Russia’s state nuclear agency Rosatom said Wednesday that it evacuated another group of its employees from Iran’s Bushehr nuclear power plant after a reported strike on the compound the night before.
A projectile landed inside the plant’s compound late Tuesday but caused no damage, Iran’s atomic energy organization said, accusing the United States and Israel of attacking the facility.
“Today, at approximately 7:20 Moscow time, 163 people left Bushehr for the Iranian-Armenian border,” Rosatom CEO Alexey Likhachev was quoted as saying by the state-run RIA news agency.
“Right now, about 300 remain… Some people will stay.

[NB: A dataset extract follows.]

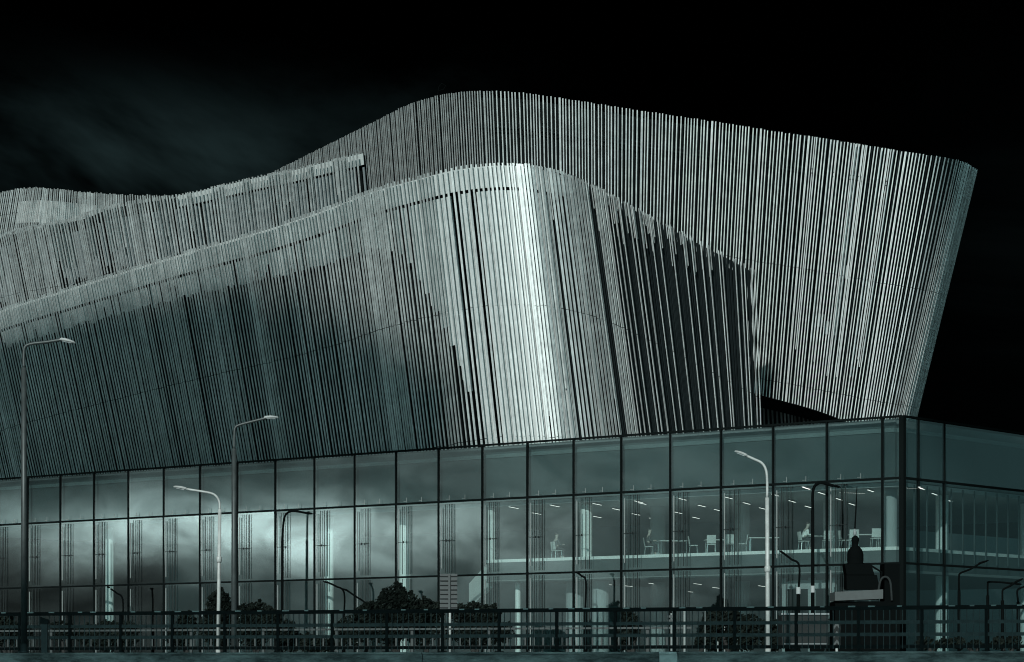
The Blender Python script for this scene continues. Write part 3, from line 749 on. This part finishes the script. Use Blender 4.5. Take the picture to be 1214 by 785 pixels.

I think it will be a few dozen people who will oversee the equipment,” he added in comments to reporters.
Located in southwestern Iran, the Bushehr nuclear power plant was built with Rosatom’s assistance and connected to the national grid in 2011. It remains the country’s only operational nuclear power facility.
Rosatom had already withdrawn 150 people working at the plant after the start of the U.S.-Israeli war on Iran.
The nuclear agency was in the process of building two new reactors at the plant when the conflict began.
The UN’s nuclear watchdog issued a statement on Tuesday calling for “maximum restraint to avoid nuclear safety risks.”